A report from the BioEarth project: What WSU Modelers learned from stakeholders with rangeland management expertise

By Liz Allen

An often-raised concern from environmental scientists is that policy decision makers and natural resource managers don’t fully incorporate state-of-the science climate change projections when making plans and policies for the future. At the same time, decision makers in the agriculture and natural resources world, including farmers and rangeland managers, may see a large gap between the information climate modelers produce and what would be useful and relevant to them. Significant questions remain about how researchers in academia can effectively work with decision makers to produce relevant and usable information about regional climate change impacts. The BioEarth research project, based at WSU is seeking to work more effectively with stakeholders. The first step in this effort has been a series of issue-based stakeholder advisory workshops to foster communication among scientists with modeling expertise and stakeholders with hands-on knowledge of regional environmental systems.
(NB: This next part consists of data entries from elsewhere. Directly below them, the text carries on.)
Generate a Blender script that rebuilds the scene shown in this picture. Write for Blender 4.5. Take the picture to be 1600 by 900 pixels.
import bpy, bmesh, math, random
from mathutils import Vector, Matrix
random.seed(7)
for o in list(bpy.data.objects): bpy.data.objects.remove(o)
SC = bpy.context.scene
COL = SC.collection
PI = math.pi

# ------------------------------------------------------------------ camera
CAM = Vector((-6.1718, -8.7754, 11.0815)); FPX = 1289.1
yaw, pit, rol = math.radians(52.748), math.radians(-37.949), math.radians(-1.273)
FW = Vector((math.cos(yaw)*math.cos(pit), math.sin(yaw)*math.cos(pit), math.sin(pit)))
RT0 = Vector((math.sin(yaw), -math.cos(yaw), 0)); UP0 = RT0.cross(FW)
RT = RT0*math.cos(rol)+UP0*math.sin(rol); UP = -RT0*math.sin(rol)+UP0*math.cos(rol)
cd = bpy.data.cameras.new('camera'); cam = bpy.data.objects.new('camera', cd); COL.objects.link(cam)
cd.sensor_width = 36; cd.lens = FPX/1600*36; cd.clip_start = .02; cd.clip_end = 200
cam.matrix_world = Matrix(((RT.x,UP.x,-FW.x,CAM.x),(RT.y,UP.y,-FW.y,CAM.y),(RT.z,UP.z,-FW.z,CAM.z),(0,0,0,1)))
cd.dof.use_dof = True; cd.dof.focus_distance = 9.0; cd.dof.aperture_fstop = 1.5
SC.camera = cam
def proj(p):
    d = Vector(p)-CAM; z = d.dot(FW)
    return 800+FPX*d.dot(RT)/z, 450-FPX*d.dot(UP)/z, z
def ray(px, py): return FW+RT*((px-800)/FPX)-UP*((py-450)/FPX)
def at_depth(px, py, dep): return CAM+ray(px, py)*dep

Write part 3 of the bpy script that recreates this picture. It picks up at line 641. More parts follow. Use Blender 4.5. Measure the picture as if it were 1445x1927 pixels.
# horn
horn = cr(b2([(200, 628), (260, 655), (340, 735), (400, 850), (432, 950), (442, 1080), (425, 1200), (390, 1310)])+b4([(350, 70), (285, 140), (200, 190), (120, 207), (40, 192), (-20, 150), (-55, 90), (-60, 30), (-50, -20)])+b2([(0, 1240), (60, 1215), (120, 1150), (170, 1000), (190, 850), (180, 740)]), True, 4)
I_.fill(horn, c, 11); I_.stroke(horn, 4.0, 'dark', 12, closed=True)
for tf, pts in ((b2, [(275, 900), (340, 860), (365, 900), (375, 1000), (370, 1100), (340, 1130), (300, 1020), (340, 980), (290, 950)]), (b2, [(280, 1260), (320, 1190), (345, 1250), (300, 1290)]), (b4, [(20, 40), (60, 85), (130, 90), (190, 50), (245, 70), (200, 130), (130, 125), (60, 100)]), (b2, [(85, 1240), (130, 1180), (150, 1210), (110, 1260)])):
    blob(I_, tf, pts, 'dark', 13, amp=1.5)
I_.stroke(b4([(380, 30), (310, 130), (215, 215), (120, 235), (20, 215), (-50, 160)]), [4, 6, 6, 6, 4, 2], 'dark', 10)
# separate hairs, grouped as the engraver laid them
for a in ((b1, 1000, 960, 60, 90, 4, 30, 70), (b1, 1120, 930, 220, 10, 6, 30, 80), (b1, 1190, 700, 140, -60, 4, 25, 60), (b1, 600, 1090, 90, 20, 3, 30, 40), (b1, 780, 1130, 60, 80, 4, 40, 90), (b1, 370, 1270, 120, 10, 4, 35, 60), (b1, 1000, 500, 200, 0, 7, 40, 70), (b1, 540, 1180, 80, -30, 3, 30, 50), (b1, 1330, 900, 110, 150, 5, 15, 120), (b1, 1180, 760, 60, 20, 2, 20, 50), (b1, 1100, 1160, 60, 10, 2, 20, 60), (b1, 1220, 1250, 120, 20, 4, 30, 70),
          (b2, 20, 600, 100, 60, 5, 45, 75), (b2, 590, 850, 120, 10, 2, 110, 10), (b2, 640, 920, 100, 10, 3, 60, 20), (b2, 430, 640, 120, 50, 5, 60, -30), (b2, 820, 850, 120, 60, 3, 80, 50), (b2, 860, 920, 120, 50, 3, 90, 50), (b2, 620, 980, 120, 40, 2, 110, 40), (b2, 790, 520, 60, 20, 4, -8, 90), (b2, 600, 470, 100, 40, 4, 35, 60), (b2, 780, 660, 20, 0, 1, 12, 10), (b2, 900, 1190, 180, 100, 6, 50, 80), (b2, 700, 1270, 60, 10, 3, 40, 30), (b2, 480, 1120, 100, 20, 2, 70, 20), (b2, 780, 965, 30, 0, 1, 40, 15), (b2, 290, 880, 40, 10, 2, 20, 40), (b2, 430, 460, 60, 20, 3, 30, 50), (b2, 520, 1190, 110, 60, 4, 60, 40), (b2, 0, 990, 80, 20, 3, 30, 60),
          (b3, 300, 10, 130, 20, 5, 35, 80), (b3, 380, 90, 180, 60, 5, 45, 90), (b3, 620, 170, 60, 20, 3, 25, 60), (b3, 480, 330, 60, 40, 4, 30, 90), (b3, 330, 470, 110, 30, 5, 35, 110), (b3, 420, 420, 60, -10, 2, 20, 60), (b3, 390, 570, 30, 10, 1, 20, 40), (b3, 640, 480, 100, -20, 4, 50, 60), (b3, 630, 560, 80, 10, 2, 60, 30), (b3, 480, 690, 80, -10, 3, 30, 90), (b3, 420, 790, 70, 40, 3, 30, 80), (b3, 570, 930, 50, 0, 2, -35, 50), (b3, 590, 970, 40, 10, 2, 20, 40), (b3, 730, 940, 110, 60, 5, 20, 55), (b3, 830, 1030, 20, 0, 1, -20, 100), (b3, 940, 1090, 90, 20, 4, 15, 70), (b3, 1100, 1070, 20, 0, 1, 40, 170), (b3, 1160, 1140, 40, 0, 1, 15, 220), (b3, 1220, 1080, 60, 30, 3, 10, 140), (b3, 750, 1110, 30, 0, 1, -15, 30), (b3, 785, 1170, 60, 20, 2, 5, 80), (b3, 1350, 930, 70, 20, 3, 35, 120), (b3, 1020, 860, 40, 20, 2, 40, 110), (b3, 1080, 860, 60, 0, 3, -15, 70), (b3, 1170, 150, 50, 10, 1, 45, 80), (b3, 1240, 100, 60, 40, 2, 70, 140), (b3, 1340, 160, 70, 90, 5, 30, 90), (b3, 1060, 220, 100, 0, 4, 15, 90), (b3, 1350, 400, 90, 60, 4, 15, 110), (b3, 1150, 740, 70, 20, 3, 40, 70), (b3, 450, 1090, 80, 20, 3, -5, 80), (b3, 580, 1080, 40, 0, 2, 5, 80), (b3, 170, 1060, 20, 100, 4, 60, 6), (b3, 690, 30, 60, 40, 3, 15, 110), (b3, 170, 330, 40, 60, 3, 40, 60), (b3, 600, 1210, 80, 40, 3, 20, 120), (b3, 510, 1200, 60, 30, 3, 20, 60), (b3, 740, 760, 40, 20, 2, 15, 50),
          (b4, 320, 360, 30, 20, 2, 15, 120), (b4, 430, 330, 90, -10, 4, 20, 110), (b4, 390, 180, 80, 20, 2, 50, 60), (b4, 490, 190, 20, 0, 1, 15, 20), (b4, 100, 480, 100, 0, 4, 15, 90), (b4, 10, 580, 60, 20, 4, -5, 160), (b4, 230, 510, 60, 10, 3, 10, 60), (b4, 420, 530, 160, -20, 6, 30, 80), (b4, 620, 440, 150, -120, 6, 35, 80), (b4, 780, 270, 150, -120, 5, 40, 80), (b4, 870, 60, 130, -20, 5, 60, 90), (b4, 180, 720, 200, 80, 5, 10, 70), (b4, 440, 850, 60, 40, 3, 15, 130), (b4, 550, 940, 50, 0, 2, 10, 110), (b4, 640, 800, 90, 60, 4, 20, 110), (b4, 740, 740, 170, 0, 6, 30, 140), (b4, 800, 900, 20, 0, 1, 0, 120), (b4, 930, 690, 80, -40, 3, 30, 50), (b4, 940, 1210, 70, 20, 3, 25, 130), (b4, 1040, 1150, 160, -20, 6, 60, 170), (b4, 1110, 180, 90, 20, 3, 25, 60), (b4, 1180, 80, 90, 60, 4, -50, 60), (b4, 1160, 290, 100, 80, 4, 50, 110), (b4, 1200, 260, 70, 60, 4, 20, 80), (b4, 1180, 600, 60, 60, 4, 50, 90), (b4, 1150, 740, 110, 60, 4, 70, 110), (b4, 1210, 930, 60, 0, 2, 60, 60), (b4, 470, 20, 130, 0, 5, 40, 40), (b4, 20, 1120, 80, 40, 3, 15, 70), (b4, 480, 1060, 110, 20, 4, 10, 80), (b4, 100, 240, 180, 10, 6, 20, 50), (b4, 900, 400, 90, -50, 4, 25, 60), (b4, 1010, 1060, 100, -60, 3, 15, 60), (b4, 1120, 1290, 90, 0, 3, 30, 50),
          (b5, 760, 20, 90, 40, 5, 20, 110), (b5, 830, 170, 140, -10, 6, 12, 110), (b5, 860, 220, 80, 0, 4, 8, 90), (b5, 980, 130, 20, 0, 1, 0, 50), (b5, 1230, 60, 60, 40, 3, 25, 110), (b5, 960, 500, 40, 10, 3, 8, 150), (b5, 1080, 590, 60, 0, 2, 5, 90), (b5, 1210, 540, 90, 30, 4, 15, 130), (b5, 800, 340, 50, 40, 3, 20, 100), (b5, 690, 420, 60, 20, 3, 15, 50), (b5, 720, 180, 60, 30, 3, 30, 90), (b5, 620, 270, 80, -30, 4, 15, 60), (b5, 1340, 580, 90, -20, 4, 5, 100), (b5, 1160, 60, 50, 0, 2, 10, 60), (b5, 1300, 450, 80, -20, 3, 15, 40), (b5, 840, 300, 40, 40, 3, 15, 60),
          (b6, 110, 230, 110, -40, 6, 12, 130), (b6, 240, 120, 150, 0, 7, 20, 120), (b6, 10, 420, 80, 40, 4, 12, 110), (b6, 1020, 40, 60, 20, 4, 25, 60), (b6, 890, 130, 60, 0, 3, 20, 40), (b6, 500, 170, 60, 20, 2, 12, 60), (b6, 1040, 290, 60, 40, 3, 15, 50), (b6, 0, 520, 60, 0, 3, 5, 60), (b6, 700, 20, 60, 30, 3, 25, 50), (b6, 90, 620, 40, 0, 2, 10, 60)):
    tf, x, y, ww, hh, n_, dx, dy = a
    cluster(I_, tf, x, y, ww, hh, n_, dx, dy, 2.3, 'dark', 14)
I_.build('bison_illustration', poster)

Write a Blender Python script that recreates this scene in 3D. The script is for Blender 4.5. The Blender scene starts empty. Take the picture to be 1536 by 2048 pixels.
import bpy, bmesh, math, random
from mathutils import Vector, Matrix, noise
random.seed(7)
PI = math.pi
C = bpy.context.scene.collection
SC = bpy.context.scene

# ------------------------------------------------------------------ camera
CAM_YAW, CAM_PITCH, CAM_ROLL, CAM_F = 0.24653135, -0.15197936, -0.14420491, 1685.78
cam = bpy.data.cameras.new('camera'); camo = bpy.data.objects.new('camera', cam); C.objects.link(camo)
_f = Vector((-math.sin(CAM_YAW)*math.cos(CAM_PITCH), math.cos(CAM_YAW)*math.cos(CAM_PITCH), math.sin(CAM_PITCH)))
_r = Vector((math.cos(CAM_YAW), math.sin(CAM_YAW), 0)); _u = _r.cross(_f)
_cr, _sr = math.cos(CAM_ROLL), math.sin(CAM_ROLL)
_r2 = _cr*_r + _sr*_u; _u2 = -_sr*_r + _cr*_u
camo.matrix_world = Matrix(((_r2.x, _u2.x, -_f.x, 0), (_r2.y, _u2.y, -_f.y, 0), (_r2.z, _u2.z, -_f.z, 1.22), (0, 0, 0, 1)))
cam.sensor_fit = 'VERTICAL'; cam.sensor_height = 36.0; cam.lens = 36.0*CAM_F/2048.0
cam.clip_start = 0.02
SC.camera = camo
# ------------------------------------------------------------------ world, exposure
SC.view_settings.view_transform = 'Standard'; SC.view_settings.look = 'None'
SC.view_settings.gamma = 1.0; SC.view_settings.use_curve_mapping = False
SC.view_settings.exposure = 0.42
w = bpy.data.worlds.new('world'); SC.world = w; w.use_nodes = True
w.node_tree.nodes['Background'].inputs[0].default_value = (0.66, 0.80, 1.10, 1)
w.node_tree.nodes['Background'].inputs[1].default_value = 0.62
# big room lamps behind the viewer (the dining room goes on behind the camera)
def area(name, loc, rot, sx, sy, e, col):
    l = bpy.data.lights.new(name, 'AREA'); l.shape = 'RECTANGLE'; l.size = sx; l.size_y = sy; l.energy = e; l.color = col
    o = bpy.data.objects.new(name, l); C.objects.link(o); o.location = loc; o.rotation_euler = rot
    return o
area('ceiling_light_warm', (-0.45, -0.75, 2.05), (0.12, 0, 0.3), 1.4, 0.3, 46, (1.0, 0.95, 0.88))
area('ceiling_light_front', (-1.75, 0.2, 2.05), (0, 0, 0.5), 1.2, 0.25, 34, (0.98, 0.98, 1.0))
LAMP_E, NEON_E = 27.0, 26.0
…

Five issue-based stakeholder advisory workshops have been held by BioEarth’s communication and extension working group thus far. One of those, held in Richland WA in February 2014, focused on regional rangeland management concerns. A small, but diverse and knowledgeable group of 7 stakeholders participated, including state and federal government agency representatives, small-scale ranchers and extension professionals, plus 7 BioEarth researchers.

The rangeland management workshop was designed to gain insight about three key questions: 1) what are stakeholders’ most pressing concerns about current issues and future changes, 2) what information would aid in making better decisions, and, 3) how can the modeling approach be refined and scenarios be developed to produce outputs that are relevant to stakeholders’ concerns?

Workshop participants reflected on dominant environmental, policy and economic concerns facing rangelands in the Pacific Northwest. Stakeholders’ environmental concerns were centered on the timing of precipitation and availability of water, including soil moisture (water storage), erosion, frequency of multi-year droughts and extreme precipitation events. Other critical environmental issues identified include invasive species (largely cheat grass and medusa head, and juniper and pinyon encroachment in grasslands), forage quality, fetch (spacing between plants), and frequency and severity of wildfires. Stakeholders’ policy-related and economic concerns include riparian fencing regulations, completing land uses (for example, oil and gas extraction on rangelands), winter feed prices and the impact of ethanol prices on hay prices.

Participating stakeholders were interested in regional environmental model scenarios that explore the impacts of various kinds of grazing (sheep, goats, different cattle breeds), application of Holistic Management principles, prescribed burning, and use of forested rangelands. One interesting insight that emerged was that modeling “worst management practices” might, in some respects, be more meaningful than the more-frequently attempted approach of modeling “best management practices”. Seeing the consequences of management decisions that are clearly destructive to rangeland systems could help clarify what practices to regulate against. However, for government agencies, using model projections to inform policy or regulatory decisions opens up a suite of ethical questions connected to how accurately those models represent different locations and specific processes.

While webinars and online resources are increasingly important tools for scientists and decision-makers to connect, in the course of planning and carrying out this series of stakeholder workshops for the BioEarth project we’ve heard time and time again the face-to-face format is greatly appreciated. This approach facilitates dialogue between groups who rarely get the chance to sit down together and talk and enables another level of mutual understanding. Environmental scientists involved in BioEarth increasingly recognize that there’s a need for proactive engagement with stakeholders. Researchers want to maintain relationships with the stakeholders who have participated in the rangeland management workshop and other issue-based workshops because having decision makers’ feedback on initial model scenarios and projections is key for them to be able to further refine the models and present outputs in a meaningful way.